Jewish heritage preserved in Casablanca museum

Friday 04/09/2015
Torah scroll at the Casablanca Museum of Moroccan Judaism

CASABLANCA - Casablanca’s Museum of Moroccan Judaism is the only Jewish museum in the Arab world. Founded in 1997, the museum of­fers a large display of priceless Jew­ish heritage, including jewellery, traditional Moroccan Jewish wed­ding dresses and photographs from across Morocco.
Museum curator Zhor Rehihil said the museum was founded by Serge Berdugo, Jacques Toledano, Bo­ris Toledano and Simon Levy with support from the Moroccan govern­ment and the Ministry of Culture.

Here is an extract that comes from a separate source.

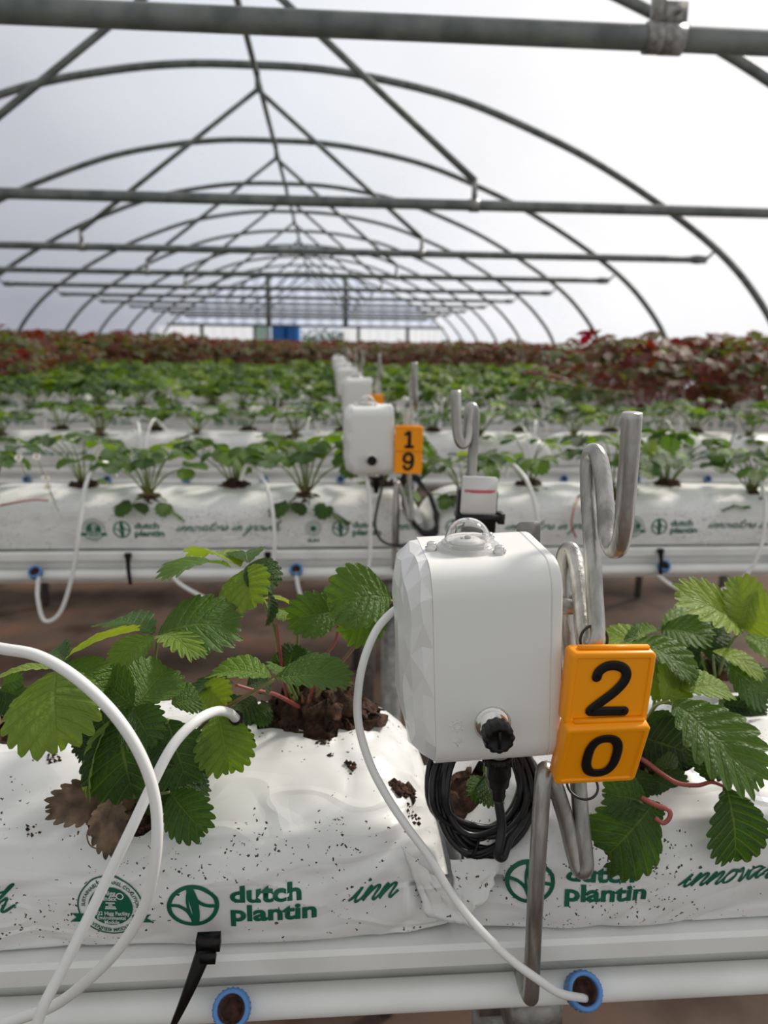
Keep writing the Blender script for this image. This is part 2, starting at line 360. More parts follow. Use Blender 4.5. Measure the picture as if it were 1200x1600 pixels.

The new Moroccan constitution is clearly displayed at the museum’s entrance as a testament to the coun­try’s ethnic and religious diversity. “The new constitution emphasises both ethnic and religious pluralism in Morocco,” Rehihil said.
Muslims represent 99% of the Moroccan population but Jews lived in the North African kingdom well before the advent of Islam. Their numbers grew after every persecu­tion in Europe, especially following the Spanish Inquisition in the 15th century.
In the 1940s, Morocco’s Jewish population exceeded 250,000. Af­ter the creation of the state of Israel in 1948, thousands of Jews left the kingdom to seek a new life there. As a result, the Jewish community in Morocco now numbers 3,000.
The museum displays hundreds of artefacts produced on Moroc­can soil, some of which date to the 19th century. A Torah rolled in handcrafted batons and written in Morocco on parchment in the 20th century is a rare masterpiece.
Perhaps the most striking object in the museum is the reconstructed jewellery-making shop of Saul Co­hen, who died in 2007. The work­bench and all the tools used until 1999, when the shop was closed, were reconstructed in the museum.
“We kept the photo of late King Mohammed V, which was hung on the shop’s wall. It clearly showed his allegiance to the king,” said Re­hihil.
“Jews living abroad visit King Mohammed V’s mausoleum when­ever they come to Morocco for pil­grimage, because they deem him as a Tzadikim (righteous man),” she added.
Rehihil also highlighted the grow­ing interest of university students in the museum.
“Some universities have cre­ated research departments about Morocco’s heritage. Every year, we receive over 20 students in the mu­seum who carry out research about Moroccan Jewish identity and herit­age,” he said.
Rehihil noted that many visitors come from Middle Eastern and Gulf Arab countries.
“Arab tourists who visit the Has­san II mosque come to the museum as well, especially when they find out it is the only Jewish museum in the Arab world,” said the curator.
“They are very surprised when they learn about this precious her­itage that has existed for thousands of years in a Muslim country.”